Przeklinał na mszy i zaatakował matkę. Został zatrzymany

Jastrzębscy policjanci z wydziału prewencji zostali wezwani do interwencji w jednym z mieszkań na osiedlu 1000-lecia
40-letni mężczyzna po raz kolejny wszczął tam awanturę po tym, gdy matka wpuściła go do mieszkania, by mógł zabrać swoje rzeczy. Syn stał się wówczas agresywny.

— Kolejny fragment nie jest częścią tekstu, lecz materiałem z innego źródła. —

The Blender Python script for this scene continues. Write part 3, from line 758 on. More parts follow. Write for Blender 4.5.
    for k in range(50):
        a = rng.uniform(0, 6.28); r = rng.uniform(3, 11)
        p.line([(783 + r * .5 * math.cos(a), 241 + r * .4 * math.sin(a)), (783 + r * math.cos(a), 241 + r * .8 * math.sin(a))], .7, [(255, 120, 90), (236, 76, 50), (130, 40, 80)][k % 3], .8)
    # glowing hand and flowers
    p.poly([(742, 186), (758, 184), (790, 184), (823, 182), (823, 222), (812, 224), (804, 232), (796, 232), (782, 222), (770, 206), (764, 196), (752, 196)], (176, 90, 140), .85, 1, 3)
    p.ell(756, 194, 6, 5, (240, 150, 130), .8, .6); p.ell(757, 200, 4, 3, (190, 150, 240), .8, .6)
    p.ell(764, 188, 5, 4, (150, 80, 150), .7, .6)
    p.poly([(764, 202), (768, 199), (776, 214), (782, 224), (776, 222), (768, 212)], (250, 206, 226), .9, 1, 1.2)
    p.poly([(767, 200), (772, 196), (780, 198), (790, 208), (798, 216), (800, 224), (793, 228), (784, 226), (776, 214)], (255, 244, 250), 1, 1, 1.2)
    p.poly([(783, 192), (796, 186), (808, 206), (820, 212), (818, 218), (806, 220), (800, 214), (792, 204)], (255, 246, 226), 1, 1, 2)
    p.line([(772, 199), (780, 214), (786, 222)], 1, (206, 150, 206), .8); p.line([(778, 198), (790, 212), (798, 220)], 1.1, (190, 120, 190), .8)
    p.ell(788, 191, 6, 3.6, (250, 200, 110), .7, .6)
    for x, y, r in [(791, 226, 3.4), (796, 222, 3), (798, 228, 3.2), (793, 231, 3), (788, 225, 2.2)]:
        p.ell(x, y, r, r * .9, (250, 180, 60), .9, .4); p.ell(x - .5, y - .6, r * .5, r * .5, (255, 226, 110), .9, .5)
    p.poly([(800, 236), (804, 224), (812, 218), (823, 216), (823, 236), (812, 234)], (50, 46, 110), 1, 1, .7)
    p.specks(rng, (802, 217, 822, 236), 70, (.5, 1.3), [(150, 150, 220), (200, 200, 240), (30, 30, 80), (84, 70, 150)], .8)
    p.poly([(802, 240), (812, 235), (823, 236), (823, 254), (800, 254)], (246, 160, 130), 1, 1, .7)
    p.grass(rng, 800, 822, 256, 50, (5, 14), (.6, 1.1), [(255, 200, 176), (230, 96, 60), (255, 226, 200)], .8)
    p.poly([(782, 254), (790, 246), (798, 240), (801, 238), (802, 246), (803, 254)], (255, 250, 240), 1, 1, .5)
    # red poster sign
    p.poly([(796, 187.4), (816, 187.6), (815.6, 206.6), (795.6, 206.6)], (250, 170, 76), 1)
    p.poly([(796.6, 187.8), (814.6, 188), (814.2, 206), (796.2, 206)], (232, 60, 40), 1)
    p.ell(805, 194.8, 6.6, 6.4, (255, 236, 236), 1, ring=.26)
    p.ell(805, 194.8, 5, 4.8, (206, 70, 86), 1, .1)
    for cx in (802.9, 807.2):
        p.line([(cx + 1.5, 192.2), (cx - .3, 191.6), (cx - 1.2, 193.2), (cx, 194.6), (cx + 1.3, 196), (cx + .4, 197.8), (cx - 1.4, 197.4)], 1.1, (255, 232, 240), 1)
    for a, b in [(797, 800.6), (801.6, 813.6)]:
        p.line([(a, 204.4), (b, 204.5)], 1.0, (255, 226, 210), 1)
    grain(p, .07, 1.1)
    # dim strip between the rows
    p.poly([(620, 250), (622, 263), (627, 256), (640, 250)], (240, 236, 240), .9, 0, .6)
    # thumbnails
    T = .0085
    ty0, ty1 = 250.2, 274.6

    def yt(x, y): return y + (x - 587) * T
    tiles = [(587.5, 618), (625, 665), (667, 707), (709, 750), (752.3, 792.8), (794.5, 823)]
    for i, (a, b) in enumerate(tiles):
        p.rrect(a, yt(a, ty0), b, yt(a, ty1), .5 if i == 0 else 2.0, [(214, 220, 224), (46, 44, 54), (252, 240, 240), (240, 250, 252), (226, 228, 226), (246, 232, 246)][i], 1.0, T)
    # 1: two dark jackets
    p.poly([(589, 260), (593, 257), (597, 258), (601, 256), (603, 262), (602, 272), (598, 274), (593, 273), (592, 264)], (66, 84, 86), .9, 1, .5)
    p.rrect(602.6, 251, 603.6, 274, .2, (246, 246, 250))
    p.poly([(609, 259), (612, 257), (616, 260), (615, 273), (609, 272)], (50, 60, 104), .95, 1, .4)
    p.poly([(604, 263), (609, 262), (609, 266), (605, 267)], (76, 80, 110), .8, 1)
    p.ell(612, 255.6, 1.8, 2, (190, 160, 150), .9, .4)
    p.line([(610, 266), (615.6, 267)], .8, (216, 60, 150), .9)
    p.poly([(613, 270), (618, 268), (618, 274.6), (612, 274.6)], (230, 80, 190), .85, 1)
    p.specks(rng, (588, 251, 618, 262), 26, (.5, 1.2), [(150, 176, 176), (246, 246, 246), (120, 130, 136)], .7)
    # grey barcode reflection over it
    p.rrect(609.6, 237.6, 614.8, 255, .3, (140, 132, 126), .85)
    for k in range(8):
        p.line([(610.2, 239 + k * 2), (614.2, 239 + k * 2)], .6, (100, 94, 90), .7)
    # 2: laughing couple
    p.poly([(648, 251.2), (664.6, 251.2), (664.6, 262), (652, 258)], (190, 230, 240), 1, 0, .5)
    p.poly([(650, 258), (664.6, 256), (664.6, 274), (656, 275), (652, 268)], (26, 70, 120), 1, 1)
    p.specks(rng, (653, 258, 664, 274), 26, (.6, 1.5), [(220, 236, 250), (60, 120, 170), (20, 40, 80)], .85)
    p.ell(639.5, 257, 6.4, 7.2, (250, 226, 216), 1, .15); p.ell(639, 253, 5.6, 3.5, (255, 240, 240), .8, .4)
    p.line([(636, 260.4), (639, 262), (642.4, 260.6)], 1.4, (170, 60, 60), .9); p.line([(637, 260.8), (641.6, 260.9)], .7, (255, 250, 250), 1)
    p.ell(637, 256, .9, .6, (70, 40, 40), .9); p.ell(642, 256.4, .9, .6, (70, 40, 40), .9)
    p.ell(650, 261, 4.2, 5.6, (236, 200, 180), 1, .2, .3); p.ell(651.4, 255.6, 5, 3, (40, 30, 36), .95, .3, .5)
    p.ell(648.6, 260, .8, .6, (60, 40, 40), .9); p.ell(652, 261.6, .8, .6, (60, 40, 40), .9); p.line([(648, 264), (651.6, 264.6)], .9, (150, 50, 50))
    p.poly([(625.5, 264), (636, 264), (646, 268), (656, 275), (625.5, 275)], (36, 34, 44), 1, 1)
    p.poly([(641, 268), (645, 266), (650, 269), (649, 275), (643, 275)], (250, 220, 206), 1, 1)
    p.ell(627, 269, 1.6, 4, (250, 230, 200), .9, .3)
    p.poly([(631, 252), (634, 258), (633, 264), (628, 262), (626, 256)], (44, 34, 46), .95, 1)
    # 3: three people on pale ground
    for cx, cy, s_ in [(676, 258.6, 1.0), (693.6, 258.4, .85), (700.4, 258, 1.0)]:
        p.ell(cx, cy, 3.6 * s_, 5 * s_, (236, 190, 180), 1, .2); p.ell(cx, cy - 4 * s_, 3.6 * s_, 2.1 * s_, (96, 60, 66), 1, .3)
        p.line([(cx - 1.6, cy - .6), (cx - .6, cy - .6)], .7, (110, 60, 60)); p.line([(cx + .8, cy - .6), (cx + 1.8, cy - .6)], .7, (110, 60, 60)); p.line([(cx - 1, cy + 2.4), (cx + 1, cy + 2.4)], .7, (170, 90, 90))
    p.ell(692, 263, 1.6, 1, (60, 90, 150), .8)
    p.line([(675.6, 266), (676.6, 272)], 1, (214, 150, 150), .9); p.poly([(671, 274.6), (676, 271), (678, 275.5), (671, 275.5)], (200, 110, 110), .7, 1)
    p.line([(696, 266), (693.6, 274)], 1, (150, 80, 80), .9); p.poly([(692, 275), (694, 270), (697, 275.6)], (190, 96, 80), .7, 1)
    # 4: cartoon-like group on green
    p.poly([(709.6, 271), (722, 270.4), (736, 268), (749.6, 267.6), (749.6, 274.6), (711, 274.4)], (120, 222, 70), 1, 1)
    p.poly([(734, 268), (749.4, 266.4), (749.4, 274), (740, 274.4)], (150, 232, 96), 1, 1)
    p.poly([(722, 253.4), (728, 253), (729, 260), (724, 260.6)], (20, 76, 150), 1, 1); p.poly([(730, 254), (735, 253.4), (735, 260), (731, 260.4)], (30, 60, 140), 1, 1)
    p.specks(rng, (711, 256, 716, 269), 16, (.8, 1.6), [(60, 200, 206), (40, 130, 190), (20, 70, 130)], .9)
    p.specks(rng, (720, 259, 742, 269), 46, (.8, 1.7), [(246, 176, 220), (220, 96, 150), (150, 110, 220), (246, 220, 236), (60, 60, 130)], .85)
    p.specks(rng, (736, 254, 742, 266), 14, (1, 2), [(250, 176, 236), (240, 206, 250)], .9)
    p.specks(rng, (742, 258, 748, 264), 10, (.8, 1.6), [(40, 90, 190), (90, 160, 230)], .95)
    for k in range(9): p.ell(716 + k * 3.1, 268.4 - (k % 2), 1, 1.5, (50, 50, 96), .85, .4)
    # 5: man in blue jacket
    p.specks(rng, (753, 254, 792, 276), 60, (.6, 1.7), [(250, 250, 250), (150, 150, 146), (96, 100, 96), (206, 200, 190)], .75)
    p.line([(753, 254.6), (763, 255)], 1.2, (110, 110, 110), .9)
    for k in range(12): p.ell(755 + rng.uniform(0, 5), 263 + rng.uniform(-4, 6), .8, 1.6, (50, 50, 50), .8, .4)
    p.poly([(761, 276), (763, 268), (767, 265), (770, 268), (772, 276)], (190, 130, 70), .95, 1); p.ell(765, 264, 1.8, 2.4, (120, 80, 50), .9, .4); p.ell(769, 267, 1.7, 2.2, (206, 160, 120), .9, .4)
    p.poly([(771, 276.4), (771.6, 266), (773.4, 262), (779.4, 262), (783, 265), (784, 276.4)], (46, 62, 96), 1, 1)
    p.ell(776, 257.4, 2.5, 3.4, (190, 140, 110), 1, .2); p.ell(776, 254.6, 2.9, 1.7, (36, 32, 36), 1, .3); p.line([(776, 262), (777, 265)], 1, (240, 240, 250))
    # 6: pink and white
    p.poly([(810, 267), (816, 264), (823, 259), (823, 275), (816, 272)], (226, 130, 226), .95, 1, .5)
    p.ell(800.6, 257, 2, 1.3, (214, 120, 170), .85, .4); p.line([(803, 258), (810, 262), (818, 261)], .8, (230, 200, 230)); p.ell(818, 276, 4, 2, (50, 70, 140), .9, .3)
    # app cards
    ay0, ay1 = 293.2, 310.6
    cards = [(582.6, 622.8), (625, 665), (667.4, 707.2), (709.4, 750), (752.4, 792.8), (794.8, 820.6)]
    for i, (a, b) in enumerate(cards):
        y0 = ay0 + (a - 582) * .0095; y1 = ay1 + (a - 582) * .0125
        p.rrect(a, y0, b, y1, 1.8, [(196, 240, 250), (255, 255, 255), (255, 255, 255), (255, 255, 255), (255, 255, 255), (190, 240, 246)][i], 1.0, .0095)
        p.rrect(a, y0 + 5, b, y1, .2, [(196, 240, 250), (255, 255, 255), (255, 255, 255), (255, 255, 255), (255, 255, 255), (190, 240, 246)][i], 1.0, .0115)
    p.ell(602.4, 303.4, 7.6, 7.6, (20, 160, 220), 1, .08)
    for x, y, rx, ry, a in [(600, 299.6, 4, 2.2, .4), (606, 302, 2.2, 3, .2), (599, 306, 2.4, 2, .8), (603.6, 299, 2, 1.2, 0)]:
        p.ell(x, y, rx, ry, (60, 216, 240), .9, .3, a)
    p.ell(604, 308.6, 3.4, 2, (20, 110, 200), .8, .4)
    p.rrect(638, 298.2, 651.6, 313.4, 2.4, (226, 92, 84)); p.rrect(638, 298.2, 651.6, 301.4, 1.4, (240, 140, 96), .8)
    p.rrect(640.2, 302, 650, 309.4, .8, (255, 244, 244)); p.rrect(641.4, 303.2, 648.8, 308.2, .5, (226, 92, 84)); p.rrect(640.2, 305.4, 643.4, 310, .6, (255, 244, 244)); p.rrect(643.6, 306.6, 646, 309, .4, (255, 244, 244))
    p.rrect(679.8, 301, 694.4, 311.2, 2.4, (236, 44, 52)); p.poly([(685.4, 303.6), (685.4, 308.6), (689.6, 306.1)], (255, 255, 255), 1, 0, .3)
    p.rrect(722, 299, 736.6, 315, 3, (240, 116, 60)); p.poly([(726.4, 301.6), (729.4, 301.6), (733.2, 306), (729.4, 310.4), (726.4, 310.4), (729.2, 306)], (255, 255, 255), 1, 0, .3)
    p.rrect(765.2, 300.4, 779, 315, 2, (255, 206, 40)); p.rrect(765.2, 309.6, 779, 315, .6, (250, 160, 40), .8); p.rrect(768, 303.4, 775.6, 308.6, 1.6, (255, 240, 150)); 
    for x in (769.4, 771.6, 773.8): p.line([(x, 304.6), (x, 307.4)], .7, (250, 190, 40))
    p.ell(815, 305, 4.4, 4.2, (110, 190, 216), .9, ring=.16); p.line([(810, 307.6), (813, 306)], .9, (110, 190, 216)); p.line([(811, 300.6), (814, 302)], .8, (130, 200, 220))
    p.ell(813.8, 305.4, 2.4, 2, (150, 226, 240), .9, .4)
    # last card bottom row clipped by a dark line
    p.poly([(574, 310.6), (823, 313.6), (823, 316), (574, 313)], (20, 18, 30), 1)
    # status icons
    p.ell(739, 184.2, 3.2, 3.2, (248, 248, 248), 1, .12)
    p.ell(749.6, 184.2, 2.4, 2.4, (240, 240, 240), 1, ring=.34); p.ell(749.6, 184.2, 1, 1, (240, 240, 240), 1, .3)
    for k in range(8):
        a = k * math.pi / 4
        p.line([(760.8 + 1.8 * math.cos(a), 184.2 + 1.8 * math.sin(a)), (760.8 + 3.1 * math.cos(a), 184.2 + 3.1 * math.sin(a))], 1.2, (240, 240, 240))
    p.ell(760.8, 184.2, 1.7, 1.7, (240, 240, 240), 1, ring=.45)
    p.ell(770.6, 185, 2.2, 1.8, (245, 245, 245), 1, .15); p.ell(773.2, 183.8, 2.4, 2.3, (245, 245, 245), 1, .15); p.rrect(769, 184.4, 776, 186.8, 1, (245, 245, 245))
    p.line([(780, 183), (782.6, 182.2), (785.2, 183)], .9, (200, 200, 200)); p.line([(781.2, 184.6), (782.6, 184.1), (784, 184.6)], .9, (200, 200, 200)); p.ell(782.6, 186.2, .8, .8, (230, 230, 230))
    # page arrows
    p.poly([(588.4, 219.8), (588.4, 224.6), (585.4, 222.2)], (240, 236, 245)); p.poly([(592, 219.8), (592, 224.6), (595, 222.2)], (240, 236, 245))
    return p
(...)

Mężczyzna dopuścił się także gróźb wobec dwóch sąsiadek. Do mieszkania jednej z nich wtargnął po wyważeniu drzwi, grożąc również jej malutkiemu dziecku pozbawieniem życia. Sąsiedzi od dłuższego czasu obawiali się irracjonalnych i agresywnych zachowań mężczyzny – mówi oficer prasowa jastrzębskiej jednostki, st. asp. Halina Semik
40-latek został zatrzymany. To nie pierwszy raz, gdy wszedł w konflikt z prawem. Pod koniec marca, podczas mszy świętej, wszedł na mównicę i zakłócał nabożeństwo głośnymi krzykami i wulgaryzmami. Naruszył również nietykalność funkcjonariuszy, za co został objęty policyjnym dozorem. Na wolności przebywał od trzech lat. Wcześniej karany był za inne przestępstwa. Na wniosek śledczych i prokuratora, sąd tymczasowo aresztował go na 3 miesiące. Teraz grozi mu dłuższy pobyt w więzieniu.